Но не напоминает ли она удивительно историю самого Толстого? Есть общее сходство, которое трудно не заметить, потому что самым впечатляющим событием в жизни Толстого, как и Лира, был мощный и добровольный акт отречения. В старости он отказался от поместья, от титула и авторских прав и попытался – попытался всерьез, хотя и безуспешно – отказаться от привилегированного положения и жить жизнью крестьянина. Однако более глубокое сходство заключается в том, что Толстой, подобно Лиру, действовал из ложных побуждений и не достиг желаемых результатов. Согласно Толстому, цель всякого человека – счастье, а счастья можно достигнуть, только исполняя волю Божью. Но исполнить волю Божью – значит отвергнуть земные удовольствия и устремления и жить только для других. Следовательно, в конечном счете Толстой отрекся от мира, предполагая, что это сделает его счастливым. Но если что и можно сказать с уверенностью о его последних годах, – счастлив он не был. Наоборот, его доводило почти до сумасшествия поведение окружающих, которые донимали его как раз из-за его отречения. Как и Лир, Толстой не обладал смирением и плохо разбирался в людях. Несмотря на крестьянскую рубаху, временами он был склонен вновь становиться в позицию аристократа и тоже имел двух детей, в которых верил и которые, в конце концов, обратились против него, – хотя, конечно, не столь драматическим образом, как Регана и Гонерилья.

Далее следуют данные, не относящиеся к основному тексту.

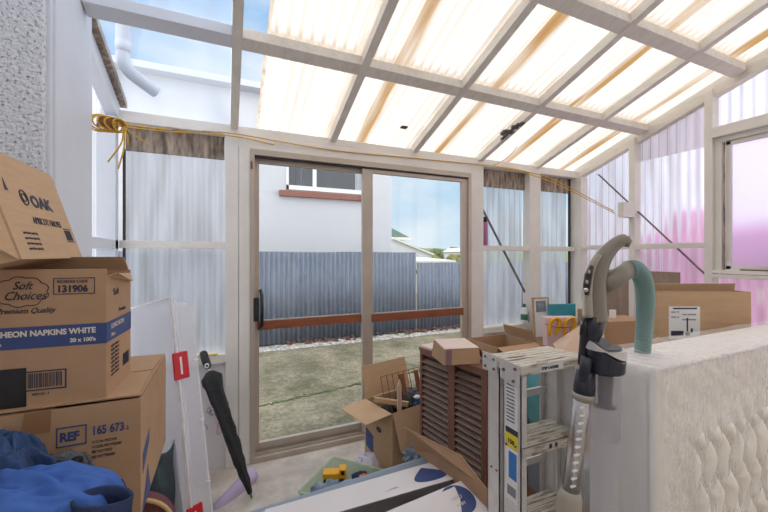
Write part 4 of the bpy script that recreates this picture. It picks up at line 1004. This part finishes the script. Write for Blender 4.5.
MB().box((-.10, -.08, 0), (.13, .11, .198)).build('plinth', 'card_dark', cb)

# --- vacuum cleaner
vc = empty('stick_vacuum', (.72, .72, 0), label='grey upright stick vacuum cleaner with a curved handle and ribbed green hose', cat='vacuum cleaner')
off = V((.72, .72, 0)); A_ = lambda px, py, F: at(px, py, F)-off
def path(lst, F): return [A_(px, py, F if len(q) == 0 else q[0]) for px, py, *q in lst]
F0 = .95; pxm = F0/FPX
hl_ = path([(595, 322), (594.5, 306), (594.5, 290), (596.5, 275), (602, 261), (611, 249), (620, 242), (625, 240.5)], F0)
hp = bez(hl_, 6); n_ = len(hp)
rk = [11.2, 10.6, 10.4, 9.6, 8.2, 6.8, 6.0, 5.6]
rads = [(rk[min(7, int(k/6))]*(1-(k % 6)/6)+rk[min(7, int(k/6)+1)]*((k % 6)/6))*pxm for k in range(n_)]
MB().tube(hp, rads, 18, flat=1.0).build('handle', 'vac_taupe', vc, smooth=True)
MB().tube(path([(624, 240.5), (626.5, 243), (625.5, 247.5)], F0), [5.4*pxm, 5.0*pxm, 3.2*pxm], 12).build('handle_tip', 'vac_taupe', vc, smooth=True)
hp = bez(path([(588, 318), (587.5, 300), (588.5, 284), (592, 269), (599, 256)], F0-.018), 6)
MB().tube(hp, [(4.8-2.0*k/len(hp))*pxm for k in range(len(hp))], 12).build('handle_face', 'vac_grey', vc, smooth=True)
MB().tube(path([(592, 267), (588.5, 276), (586.8, 287), (586.8, 296)], F0-.026), [1.8*pxm, 3.6*pxm, 3.4*pxm, 1.8*pxm], 10).build('control_panel', 'black', vc, smooth=True)
for px, py in ((589, 273), (587, 283)): MB().ico(A_(px, py, F0-.034), 1.6*pxm, 1.2*pxm, 2.2*pxm, 2).build('control_button', 'vac_grey', vc, smooth=True)
MB().ico(A_(586.2, 291, F0-.034), 2.0*pxm, 2.0*pxm, 2.4*pxm, 2).build('slide_switch', 'steel', vc, smooth=True)
MB().tube(path([(593.5, 317), (591.5, 332), (588, 345, F0+.02), (584.5, 366, F0+.025)], F0), [10.6*pxm, 10.4*pxm, 8*pxm, 6.5*pxm], 20).build('dark_joint', 'vac_dark', vc, smooth=True)
MB().tube(path([(584.5, 320), (583, 336)], F0-.012), [3.4*pxm, 3.4*pxm], 8).build('release_clip', 'black', vc, smooth=True)
# hose connector
cn_ = path([(603, 287), (609, 283.5), (620, 276.5), (630, 269.5, .965)], F0)
MB().tube(cn_, [8*pxm, 9.4*pxm, 8.6*pxm, 8.0*pxm], 18, flat=.95).build('hose_connector', 'vac_taupe', vc, smooth=True)
hz_ = bez(path([(628, 270.5, .962), (636, 270.5, .975), (642.5, 280, 1.0), (645, 296, 1.04), (645, 315, 1.10), (643.5, 338, 1.17), (641, 375, 1.22)], 1), 34)
rr = [.0236-(.0040 if k % 3 == 0 else 0) for k in range(len(hz_))]
MB().tube(hz_, rr, 20).build('ribbed_hose', 'hose', vc, smooth=False)
lo_ = [hz_[-1], hz_[-1]+V((.0, .01, -.3)), hz_[-1]+V((.0, .02, -.7))]
MB().tube(bez(lo_, 14), .021, 12).build('lower_hose', 'hose', vc, smooth=True)
# head and canister
hc = A_(605.5, 360, F0+.0)
def oval(c, rx, ry, z0, z1, bot=1.0, seg=36, skew=0):
    mb = MB(); bm = mb.bm; r0 = [bm.verts.new(V(c)+V((rx*bot*math.cos(k*2*PI/seg), ry*bot*math.sin(k*2*PI/seg), z0))) for k in range(seg)]
    r1 = [bm.verts.new(V(c)+V((rx*math.cos(k*2*PI/seg), ry*math.sin(k*2*PI/seg), z1+skew*math.cos(k*2*PI/seg)-skew*2.3*math.sin(k*2*PI/seg)))) for k in range(seg)]
    bm.faces.new(r0[::-1]); bm.faces.new(r1)
    for k in range(seg): bm.faces.new((r0[k], r0[(k+1) % seg], r1[(k+1) % seg], r1[k]))
    return mb
oval(hc, .049, .046, -.034, .030, .94, skew=-.012).build('canister_head', 'vac_dark', vc, bev=.004)
oval(hc, .0505, .0475, .028, .035, 1, skew=-.012).build('silver_rim', 'ladder', vc, bev=.002)
oval(hc, .039, .036, .033, .039, 1, skew=-.010).build('filter_grill', 'grill', vc)
MB().tube(path([(587, 358), (583.5, 382)], F0-.01), [5.5*pxm, 5.2*pxm], 14).build('neck_block', 'vac_dark', vc, smooth=True)
can = MB(); can.tube([hc+V((-.005, 0, -.035)), hc+V((-.007, 0, -.20)), hc+V((-.008, 0, -.21))], [.040, .038, .030], 28, caps=False); can.build('dust_canister', 'canister', vc, smooth=True)
MB().tube([hc+V((0, 0, -.04)), hc+V((-.003, 0, -.12)), hc+V((-.003, 0, -.125))], [.019, .016, .026], 20).build('cyclone_core', 'grill', vc, smooth=True)
MB().tube([hc+V((-.008, 0, -.205)), hc+V((-.010, .0, -.45)), hc+V((-.02, .0, -.62))], [.032, .03, .028], 24).build('lower_canister', 'canister', vc, smooth=True)
# telescopic tube
T0, T1 = A_(585, 374, F0), A_(570, 498, F0)
MB().tube([A_(586, 372, F0), A_(584.5, 388, F0), A_(583.5, 396, F0)], [.0235, .0265, .0255], 20).build('tube_collar', 'vac_dark', vc, smooth=True)
MB().tube([A_(583.6, 394, F0), A_(583, 400, F0)], [.0275, .0275], 20).build('tube_ring', 'vac_grey', vc, smooth=True)
MB().tube([T0, T1], .0215, 20).build('chrome_tube', 'steel', vc, smooth=True)
mb = MB(); dd_ = (T1-T0)
for k in range(11):
    c_ = T0+dd_*(.25+.062*k)+V((-.0165, -.0155, 0)); mb.box(c_-V((.009, .004, .0022)), c_+V((.009, .001, .0022)))
mb.build('tube_notch', 'label_white', vc)
dn = dd_.normalized()
MB().tube([T1-dn*.02, T1+dn*.0, T1+dn*.12, T1+dn*.14], [.024, .030, .030, .026], 20).build('tube_socket', 'vac_grey', vc, smooth=True)
fl_ = T1+dn*((T1.z-.06)/-dn.z)
MB().tube([T1+dn*.13, fl_], .0175, 16).build('lower_tube', 'steel', vc, smooth=True)
MB().box((fl_.x-.14, fl_.y-.05, 0), (fl_.x+.14, fl_.y+.06, .065), bev=.012).build('floor_head', 'vac_dark', vc)

# --- mattress on its side, in plastic
mt_ = empty('mattress', (1.09, .612, 0), (0, 0, R(1.0)), 'cream quilted mattress standing on its side wrapped in clear plastic', 'mattress')
ML, MT, MH = 1.9, .195, 1.078
def quilt(x, z):
    # staggered leaf-shaped quilting
    u, v = x/.085, z/.11
    a = abs(math.sin(PI*(u+.5*v+.12*math.sin(v*5)))); b_ = abs(math.sin(PI*(u-.5*v+.12*math.sin(u*5))))
    return .036*(min(a, b_))**.6
def mface(a, c):
    x = a*ML; z = c*MH
    edge = min(x/.06, 1, (MH-z)/.05, z/.05); edge = max(0, edge)
    inn = max(0, min(1, (x-.10)/.10))*max(0, min(1, (MH-z-.14+.0)/.10))
    wr_ = .0035*math.sin((x*.75+z*1.0)*70+4*noise.noise(V((x*5, z*5, 0))))*(1-inn)
    y = -.0-quilt(x, z)*inn-.010*(1-(1-edge)**2)-wr_*min(1, edge)*.5+.012
    return V((x, y, z))
mb = MB(); mb.grid(mface, 340, 200); mb.build('quilted_face', 'mattress', mt_, smooth=True)
MB().box((.0, .010, 0), (ML, MT, MH), bev=.022).build('mattress_border', 'mattress_side', mt_)
MB().tube([(.004, .004, .03), (.004, .004, MH-.02), (.03, .004, MH-.003), (ML, .004, MH-.003)], .007, 8).build('piping', 'mattress_side', mt_, smooth=True)
def film(a, c):
    # goes along the face, round the left end
    z = c*(MH+.012); n1 = .008*noise.noise(V((a*22, z*6+a*6, 1)))
    s_ = a*(ML+MT+.05)
    if s_ < MT+.02: return V((-.014-.010*math.sin(s_*15)+n1*1.5, MT+.01-s_, z))
    return V((s_-MT-.02, -.022+n1*.8, z))
mb = MB(); mb.grid(film, 220, 60); mb.build('plastic_wrap', 'film', mt_, smooth=True)
mb = MB(); mb.grid(lambda a, c: V((a*ML-.012, -.02+c*(MT+.03), MH+.008+.003*noise.noise(V((a*16, c*4, 3)))+.0015*math.sin(a*40+c*5))), 160, 16); mb.build('plastic_top', 'film', mt_, smooth=True)

# --- cartons behind the mattress
ya_ = R(-23.6)
base = at(704, 300, 1.72)
q_ = Matrix.Rotation(ya_, 3, 'Z') @ V((0, .04, 0)); q2_ = Matrix.Rotation(ya_, 3, 'Z') @ V((.02, .16, 0))
lc_ = carton('carton', 'flat narrow cardboard carton with a white shipping label behind the mattress under the window', (base.x+q_.x, base.y+q_.y, .63), ya_, .455, .08, .595,
       {'back': (.035, 78)}, 'card')
MB().box((-.170, -.0412, .37), (-.02, -.0402, .525)).build('shipping_label', 'label_white', lc_)
for a in ((-.16, .385, -.10, .408), (-.085, .405, -.078, .47), (-.15, .512, -.035, .519), (-.09, .385, -.07, .40), (-.065, .40, -.055, .42)): MB().box((a[0], -.0418, a[1]), (a[2], -.0412, a[3])).build('printed_barcode', 'ink_dark', lc_)
for k in range(4): writing(lc_, 'POST ADDRESS' if k % 2 else 'SEND TO', .0095, (-.16+.055*(k % 2), -.0412, .495-k*.012), (1, 0, 0), (0, 0, 1), 'ink_dark')
carton('carton', 'brown carton on the floor under the carton with the white label', (base.x+q2_.x, base.y+q2_.y, 0), ya_, .43, .28, .625, {'front': (.14, 0), 'back': (.14, 0)}, 'card_dark')
carton('carton', 'tall brown carton behind the hose, left of the labelled carton', (2.71, 1.77, 0), R(-14), .36, .24, .92, {'front': (.12, 0), 'back': (.12, 0)}, 'card_dark')
wb = MB().box((-.022, -.01, 0), (.022, .01, .065), bev=.004).build('white_switch', 'label_white', loc=(2.69, 1.79, .922), rot=(0, 0, -.4)); tag(wb, 'small white plastic plate standing on the tall brown carton', 'plate')
oc = carton('carton', 'open brown carton behind the ladder cap, below the white sill board', (1.78, 1.98, 0), R(0), .34, .30, .80, {'front': (.10, 200), 'right': (.08, 70)}, 'card_dark')
pc = carton('carton', 'pale peach carton with a raised flap in the right-hand corner', (2.31, 2.05, 0), R(-20), .42, .30, .60, {'front': (.16, 25)}, 'card_light')
MB().prism([Matrix.Rotation(R(20), 3, 'Z') @ (p-V((2.31, 2.05, 0))) for p in (at(553, 345, 2.52), at(584, 324, 2.56), at(604, 330, 2.50), at(604, 352, 2.44), at(560, 356, 2.46))], (0, .004, 0)).build('flap', 'card_light', pc)
cc_ = carton('carton', 'low carton in the right-hand corner under the gift bag and picture frame', (2.83, 2.32, 0), R(0), .50, .36, .66, {'front': (.18, 0), 'back': (.18, 0)}, 'card')
# gift bag
gbp = at(559, 345, 2.92)
gf = empty('gift_bag', (gbp.x, gbp.y, .662), (0, 0, R(-20)), 'pale pink gift bag with yellow handles in the right-hand corner', 'bag')
mb = MB(); mb.prism([(-.11, -.03, 0), (.11, -.03, 0), (.13, -.04, .24), (-.13, -.04, .24)], (0, .08, 0)); mb.build('bag_body', 'pinkbag', gf, bev=.004)
for dx in (-.07, .055):
    MB().tube(bez([(dx-.035, -.045, .10), (dx-.03, -.055, .2), (dx+.02, -.06, .235), (dx+.045, -.055, .2), (dx+.02, -.045, .11)], 8), .010, 8, flat=1.4).build('handle', 'yellow', gf, smooth=True)
MB().tube(bez([(-.14, -.045, .19), (-.05, -.06, .165), (.06, -.06, .165), (.15, -.045, .20)], 8), .003, 6).build('wire_hoop', 'strap', gf, smooth=True)
pf = empty('picture_frame', at(546, 340, 3.08)*V((1, 1, 0))+V((0, 0, .662)) if False else (2.585, 2.36, .662), (R(-4), 0, R(-5)), 'small wooden picture frame leaning behind the gift bag', 'picture frame')
mb = MB(); mb.box((-.08, 0, 0), (.10, .014, .012)); mb.box((-.08, 0, .348), (.10, .014, .36)); mb.box((-.08, 0, 0), (-.066, .014, .36)); mb.box((.086, 0, 0), (.10, .014, .36)); mb.build('frame', 'wood', pf)
MB().box((-.066, .004, .012), (.086, .012, .348)).build('mount', 'label_white', pf)
MB().box((-.045, .0025, .23), (.065, .004, .33)).build('picture', 'greyblue_cloth', pf)
tbx = MB().box((-.13, -.012, 0), (.13, .012, .30), bev=.003).build('teal_folder', 'teal', loc=(2.775, 2.31, .662), rot=(0, 0, R(-14))); tag(tbx, 'bright teal folder standing behind the gift bag', 'folder')
obx = MB().box((-.06, -.03, 0), (.06, .03, .26), bev=.003).build('orange_box', 'card_dark', loc=(2.94, 2.20, .662), rot=(0, 0, R(-10))); tag(obx, 'orange brown box standing right of the teal folder', 'box')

С Лиром его роднило и преувеличенное отвращение к сексуальности. Его слова, что брак – это «рабство», «пресыщение», «мерзость», и означает, что надо терпеть близость уродства, грязи, запаха, болячек, вторят известной вспышке Лира:
И даже конец его жизни – чего он не мог предвидеть, работая над статьей о «Лире», – внезапный, незапланированный уход из дома в сопровождении лишь преданной дочери, смерть на захолустной станции – будто призрачное напоминание о «Лире».

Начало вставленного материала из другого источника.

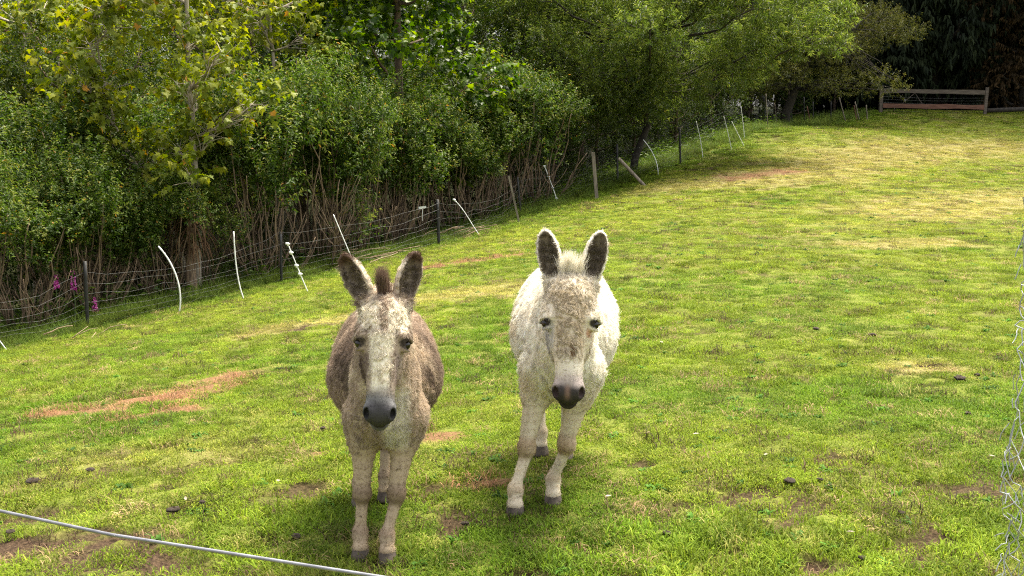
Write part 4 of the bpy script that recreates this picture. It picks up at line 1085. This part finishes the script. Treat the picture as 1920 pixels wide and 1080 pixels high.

Что Толстой осознавал это сходство или признал бы его, скажи ему кто-нибудь об этом, предполагать, конечно, нельзя. Но на его отношение к пьесе тема ее, наверное, повлияла. Отречение от власти, отказ от владений – такой сюжет, вероятно, не мог не задеть его за живое. И следовательно, мораль, выведенная Шекспиром, должна была беспокоить и сердить его больше, чем мораль другой какой-нибудь пьесы – скажем, «Макбета» – менее близкой ему лично. Но какова же мораль «Лира»? Морали, очевидно, две: одна явная, другая подразумеваемая.

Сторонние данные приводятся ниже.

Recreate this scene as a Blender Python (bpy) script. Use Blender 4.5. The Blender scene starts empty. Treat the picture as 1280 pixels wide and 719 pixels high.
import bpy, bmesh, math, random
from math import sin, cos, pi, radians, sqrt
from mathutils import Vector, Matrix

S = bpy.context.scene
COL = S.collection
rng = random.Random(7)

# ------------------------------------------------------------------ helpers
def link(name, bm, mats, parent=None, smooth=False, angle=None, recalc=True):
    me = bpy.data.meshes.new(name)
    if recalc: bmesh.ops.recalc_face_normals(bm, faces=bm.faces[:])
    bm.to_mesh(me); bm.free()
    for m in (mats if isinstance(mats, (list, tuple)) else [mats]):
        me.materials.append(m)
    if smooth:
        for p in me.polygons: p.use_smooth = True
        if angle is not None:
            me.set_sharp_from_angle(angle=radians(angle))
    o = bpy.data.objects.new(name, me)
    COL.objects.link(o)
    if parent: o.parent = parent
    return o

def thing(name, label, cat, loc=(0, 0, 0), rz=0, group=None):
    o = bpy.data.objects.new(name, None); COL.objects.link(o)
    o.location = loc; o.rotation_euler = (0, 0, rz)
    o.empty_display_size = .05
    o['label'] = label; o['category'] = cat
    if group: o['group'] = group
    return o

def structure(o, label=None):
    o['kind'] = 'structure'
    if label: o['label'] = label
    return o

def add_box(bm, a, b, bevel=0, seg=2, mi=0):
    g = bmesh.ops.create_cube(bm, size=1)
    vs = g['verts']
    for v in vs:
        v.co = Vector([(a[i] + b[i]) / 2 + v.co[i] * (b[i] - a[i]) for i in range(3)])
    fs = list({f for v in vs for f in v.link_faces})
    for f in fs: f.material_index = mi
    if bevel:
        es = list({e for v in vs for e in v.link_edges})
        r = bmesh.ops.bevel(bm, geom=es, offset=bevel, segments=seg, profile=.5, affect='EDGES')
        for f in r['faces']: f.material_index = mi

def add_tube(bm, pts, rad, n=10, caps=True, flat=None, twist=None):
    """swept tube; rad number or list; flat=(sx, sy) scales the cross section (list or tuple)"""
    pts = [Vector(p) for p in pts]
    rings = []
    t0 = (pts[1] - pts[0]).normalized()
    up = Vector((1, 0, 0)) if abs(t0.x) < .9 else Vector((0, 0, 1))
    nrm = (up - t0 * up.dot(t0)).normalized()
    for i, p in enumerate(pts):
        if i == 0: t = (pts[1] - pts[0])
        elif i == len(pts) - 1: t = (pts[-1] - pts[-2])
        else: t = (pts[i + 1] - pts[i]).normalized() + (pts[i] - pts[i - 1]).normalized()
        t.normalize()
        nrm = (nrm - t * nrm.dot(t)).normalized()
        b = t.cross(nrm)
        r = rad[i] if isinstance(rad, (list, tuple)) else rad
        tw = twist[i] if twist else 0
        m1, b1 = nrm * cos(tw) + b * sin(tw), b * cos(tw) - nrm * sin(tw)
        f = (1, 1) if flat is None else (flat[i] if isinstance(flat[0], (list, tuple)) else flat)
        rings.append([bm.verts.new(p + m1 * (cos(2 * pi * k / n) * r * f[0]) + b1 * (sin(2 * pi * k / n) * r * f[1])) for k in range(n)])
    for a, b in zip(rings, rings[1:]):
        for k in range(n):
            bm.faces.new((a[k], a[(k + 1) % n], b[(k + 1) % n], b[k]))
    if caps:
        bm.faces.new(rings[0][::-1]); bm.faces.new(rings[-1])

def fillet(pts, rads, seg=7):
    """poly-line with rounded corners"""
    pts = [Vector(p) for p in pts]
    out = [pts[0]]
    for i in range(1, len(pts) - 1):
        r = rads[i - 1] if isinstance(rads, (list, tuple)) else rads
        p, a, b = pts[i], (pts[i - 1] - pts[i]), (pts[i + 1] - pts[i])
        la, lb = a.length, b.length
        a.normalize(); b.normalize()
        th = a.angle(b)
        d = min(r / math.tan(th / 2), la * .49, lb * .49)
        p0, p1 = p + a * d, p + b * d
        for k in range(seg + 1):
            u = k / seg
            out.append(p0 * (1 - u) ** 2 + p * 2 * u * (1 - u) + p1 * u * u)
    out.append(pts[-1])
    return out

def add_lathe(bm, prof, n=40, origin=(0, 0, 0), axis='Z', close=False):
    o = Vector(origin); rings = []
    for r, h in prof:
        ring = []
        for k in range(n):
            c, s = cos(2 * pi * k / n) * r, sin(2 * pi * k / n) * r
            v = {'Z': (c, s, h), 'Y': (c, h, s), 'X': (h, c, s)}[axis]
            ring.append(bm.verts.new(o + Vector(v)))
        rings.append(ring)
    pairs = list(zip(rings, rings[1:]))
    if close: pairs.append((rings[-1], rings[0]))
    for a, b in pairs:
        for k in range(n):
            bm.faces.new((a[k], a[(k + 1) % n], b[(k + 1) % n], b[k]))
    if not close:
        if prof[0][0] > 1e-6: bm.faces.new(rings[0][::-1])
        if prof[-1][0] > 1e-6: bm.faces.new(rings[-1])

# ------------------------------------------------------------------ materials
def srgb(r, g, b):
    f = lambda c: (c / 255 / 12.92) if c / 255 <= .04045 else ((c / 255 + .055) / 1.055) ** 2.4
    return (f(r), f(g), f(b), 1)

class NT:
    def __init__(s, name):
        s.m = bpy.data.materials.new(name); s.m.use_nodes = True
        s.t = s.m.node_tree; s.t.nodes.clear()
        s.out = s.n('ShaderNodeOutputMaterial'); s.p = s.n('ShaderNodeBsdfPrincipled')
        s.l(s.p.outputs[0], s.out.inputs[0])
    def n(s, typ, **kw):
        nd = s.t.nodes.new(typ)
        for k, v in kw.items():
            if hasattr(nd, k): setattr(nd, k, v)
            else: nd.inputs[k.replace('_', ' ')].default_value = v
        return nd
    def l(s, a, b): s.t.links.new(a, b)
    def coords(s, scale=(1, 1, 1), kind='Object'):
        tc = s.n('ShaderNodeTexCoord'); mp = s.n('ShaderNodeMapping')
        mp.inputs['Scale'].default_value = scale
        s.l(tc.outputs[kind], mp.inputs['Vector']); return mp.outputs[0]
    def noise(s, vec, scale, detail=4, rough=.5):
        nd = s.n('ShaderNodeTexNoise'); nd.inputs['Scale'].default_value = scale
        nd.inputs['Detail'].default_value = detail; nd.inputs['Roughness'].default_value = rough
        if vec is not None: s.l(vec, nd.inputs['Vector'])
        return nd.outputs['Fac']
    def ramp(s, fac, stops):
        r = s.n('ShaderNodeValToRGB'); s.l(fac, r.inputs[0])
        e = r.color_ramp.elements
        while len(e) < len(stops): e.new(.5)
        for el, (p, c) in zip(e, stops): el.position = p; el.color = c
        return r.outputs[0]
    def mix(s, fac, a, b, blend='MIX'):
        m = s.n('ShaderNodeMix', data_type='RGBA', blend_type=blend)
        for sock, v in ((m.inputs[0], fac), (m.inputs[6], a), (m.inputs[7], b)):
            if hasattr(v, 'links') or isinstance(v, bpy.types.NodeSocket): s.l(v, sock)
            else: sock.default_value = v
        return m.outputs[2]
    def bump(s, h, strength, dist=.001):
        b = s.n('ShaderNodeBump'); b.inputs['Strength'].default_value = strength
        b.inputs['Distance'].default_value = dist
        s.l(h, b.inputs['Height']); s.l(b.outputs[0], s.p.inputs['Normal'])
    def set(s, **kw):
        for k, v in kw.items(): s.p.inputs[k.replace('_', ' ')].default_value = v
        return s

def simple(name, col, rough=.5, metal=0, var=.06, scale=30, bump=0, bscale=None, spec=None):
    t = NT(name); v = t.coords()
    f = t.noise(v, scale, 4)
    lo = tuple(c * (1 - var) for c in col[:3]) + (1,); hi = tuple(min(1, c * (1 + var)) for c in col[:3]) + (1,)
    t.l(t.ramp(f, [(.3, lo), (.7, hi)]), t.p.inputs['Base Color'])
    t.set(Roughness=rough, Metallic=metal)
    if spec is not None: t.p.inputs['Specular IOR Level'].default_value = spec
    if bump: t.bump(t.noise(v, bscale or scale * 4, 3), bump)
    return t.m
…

Шекспир начинает с того, что, лишив себя силы, ты тем самым навлекаешь на себя нападение. Это не значит, что на тебя ополчатся все (Кент и шут стоят за Лира с начала до конца), но охотник, скорее всего, найдется. Если ты бросил оружие, кто-то менее порядочный его подберет. Если подставишь другую щеку, по ней ударят сильнее, чем в первый раз. Это не всегда происходит, но этого следует ожидать, а коль произошло, не жалуйся. Второй удар, так сказать, вытекает из того, что другая щека подставлена. Таким образом, есть элементарная, здравым смыслом подсказанная мораль шута: «Не уступай власти, не отдавай владений». Но есть и другая. Шекспир нигде не высказывает ее прямо, и не так уж важно, сознавал ли он ее сам отчетливо. Она заключена в сюжете, который, в конце концов, сложил он или приспособил к своим целям. И она вот какая: «Отдай владения, если хочешь, но не жди, что это сделает тебя счастливым. Вероятно, не сделает. Если живешь для других, так для других и живи, а не для того, чтобы окольным путем на этом выгадать».
Ни тот, ни другой вывод, очевидно, не мог понравиться Толстому. В первом нашел выражение обыкновенный, земной эгоизм, от которого он искренне хотел избавиться. Второй противоречит его желанию и невинность соблюсти, и капитал приобрести, то есть убить в себе эгоизм и тем обрести жизнь вечную. «Лир», разумеется, не проповедь альтруизма. Он просто показывает, к чему приводит самоотречение из корысти. Шекспир был человек достаточно земной, и если бы его вынудили взять чью-то сторону в его же пьесе, симпатии его были бы на стороне шута. По крайней мере, он видел ситуацию всесторонне и мог представить ее на уровне трагедии. Порок наказан, но добродетель не торжествует. Мораль поздних трагедий Шекспира – не религиозная в обычном смысле и уж точно не христианская. Лишь две из них, «Гамлет» и «Отелло», происходят в христианское время, и даже в них, если не считать выходок призрака в «Гамлете», нет никаких указаний на «потусторонний мир», где все будет правильно. Во всех этих трагедиях исходной является мысль, что жизнь, хоть и полна горестей, стоит того, чтобы жить; Толстой же в преклонные годы не разделял этого убеждения.